UK Economy

UK mortgage approvals rise near two-year highs ahead of buy-to-let tax

Estate agent signs are displayed outside residential properties in London, Britain January 23, 2016. REUTERS/Neil Hall

LONDON (Reuters) - British banks approved the highest number of mortgages in almost two years in January as some investors sought to snap up properties before a tax on buy-to-let properties due in April, industry figures showed on Wednesday.

The British Bankers’ Association said its members approved 47,509 loans for house purchase in January on a seasonally adjusted basis - its highest since February 2014. That was up from a seven-month low of 43,660 in December and 27 percent higher than the same time last year.

Net credit card lending rose by 262 million pounds in January, compared with a 64 million pounds increase in December.

“The start of the year has seen a significant rise in mortgage borrowing. It seems that this has been driven, in part, by borrowers looking to get ahead of the increases in stamp duty for buy-to-let and second home buyers scheduled to come into effect in April,” BBA chief economist Richard Woolhouse said.

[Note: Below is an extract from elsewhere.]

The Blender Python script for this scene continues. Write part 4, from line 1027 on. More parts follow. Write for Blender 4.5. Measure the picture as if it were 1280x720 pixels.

Britain’s finance minister George Osborne announced in a budget statement in November that buy-to-let investors will have to pay a 3 percentage-point higher rate of stamp duty than residential buyers from April, as the government tried to cool a market that was heating up.

The BBA data do not include lending by Britain’s mutually owned building societies, but the figures serve as a good leading indicator for more comprehensive Bank of England figures typically released around a week later.